The Reach Gallery has recently unearthed new contemporary narratives by expertly combining elements of art and storytelling into their new exhibition Tales Untold. This exhibition features a number of accomplished women from a range of practices. The list includes artists Rebecca Chaperon, Davida Kidd, and Chris Reid, and accomplished B.C. writers Susan Musgrave, Zsuzsi Gartner, Erika Thorkelson, and Chelsea Rooney.

An opening reception was held for the new show at the Reach last Thursday, May 24. During her opening speech, the Reach’s executive director Laura Schneider stated that the artists featured in Tales Untold were chosen due to their aesthetic and thematic commonalities. All the work follows a feminist narrative that despite its history, is quite relevant today. Several speakers at the event used the #metoo movement as an example of how women are now being encouraged to speak out and find their own voice, and how that voice is present in these artworks. The bodies of work also follow themes of storytelling, fairy tales, dreams, and even nightmares, which inspired the collaborating writers involved in the exhibition to provide rich and evocative text in the form of poetry and prose. Their texts are displayed among the artwork.

One of the artists featured in Tales Untold is UFV printmaking instructor Davida Kidd. Kidd’s inspiration stems from science fiction and anything that explores how we are evolving as a species. Her work explores the strange and the unknown, including themes of new technology and culture. She describes her work as psychological landscapes reminiscent of film stills that feature characters that fit certain stereotypes and psychological profiles.

In an interview Kidd stated, “When you have artists that all deal with narrative work, there are threads that just start to crisscross.” Some of the works that Kidd provided for the exhibition are a few years old, but there are also brand-new works in the show. The narrative aspects of her work have always been present, so there is a visible connection between the old and the new.

Laura Schneider made sure to point out the importance of collaboration in putting together an exhibition such as this. The three artists exhibiting in the main space of the gallery worked with four published B.C. authors, who inspected the artwork, and wrote short pieces of creative fiction to narrate the art. This was done instead of the traditional factual write-ups that usually accompany fine art in museums and galleries. The idea to represent the work exclusively in creative writing was first brought forward by Rebecca Chaperon, who wished to inspire the exhibition’s audience to analyze the work in a more creative way.

In an interview, when asked about her overall experience writing about art in this context, local B.C. author Zsuzsi Gartner stated, “At first it was a challenge, but I liked Rebecca’s work to start with.” Gartner mentioned that she had previously come across Rebecca Chaperon’s work and loved it, so she was pleasantly surprised when the artist approached her about participating in this exhibition.
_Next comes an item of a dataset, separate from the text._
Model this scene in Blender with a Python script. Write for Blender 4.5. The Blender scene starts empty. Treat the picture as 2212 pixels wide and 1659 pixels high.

Gartner wrote about Chaperon’s recurring cave witch character that appears in her paintings. The title of her written piece is How to make love to a cave witch. The general mood of Chaperon’s work was also incorporated into Gartner’s interpretation. Gartner spun a myth from the paintings and fleshed it out in many different ways. Her writings were presented as excerpts from fictitious books including a scientific study of the cave witch, cave witch the cookbook, cave witch the personal account, and many more.

In regards to the unorthodox explanations of the artwork means, the newest member of the Reach’s team, Adrienne Fast, commented, “By opening up the creative process to other kinds of creative responses, we discover things about the artists that we wouldn’t have discovered otherwise.” There emerged in the written works some unexpected themes regarding topics such as sexual violence against women and determining who in our society has the authority to speak on such matters. Those themes have been expanded upon in the gallery space.

In February of this year, the Reach hired Adrienne Fast as their new curator of art and visual culture. This was Fast’s first experience with changing over exhibitions at the establishment, and she expressed that she could not be any happier that these are the exhibitions she had the privilege of introducing first in her new position. She also voiced that she could not be prouder of the team she now works with.

In addition to Tales Untold, two more exhibitions opened at the Reach last Thursday. Also making their debut were Procession by Dutch artist and master printmaker Saskia Jetten, and Of The Standard Of Taste by Andrea Hooge and Kathleen McGiveron. Fast took the time to introduce Jetten’s work during her speech, stating that, “She is pushing forward against the limits, and is trying to see what else printmaking can be, and what it can do.” Jettens work is comprised of a number of installations that depict figures and use a variety of distinct materials and elements. Her works deal with identity and selfhood, and reveal more and more to the beholder the longer you spend with each piece.

Of The Standard Of Taste by Andrea Hooge and Kathleen McGiveron is housed in the Reach’s atrium gallery, and was organized by their Aboriginal curatorial assistant, Andrea Pepper, who introduced the exhibition as a comparison of contemporary art, the aesthetic of kitsch, and the roles that commercial platforms such as Instagram and Etsy play in the critical reception of contemporary art.

Author Erika Thorkelson, in addition to publishing written work in the show, is the host of The Storytelling Show from Vancouver Co-op Radio. Throughout the night she could be seen recording certain bits of the event, to be broadcast online at a later date. According to the radio’s website, The Storytelling Show airs every Sunday from 9:00 to 10:00 p.m.

Overall, the Reach’s new set of exhibitions aim to break down the boundaries between the audience and the artist through new forms of experience and observation. Tales Untold and its accompanying exhibitions will be on display at the Reach until September 2, 2018.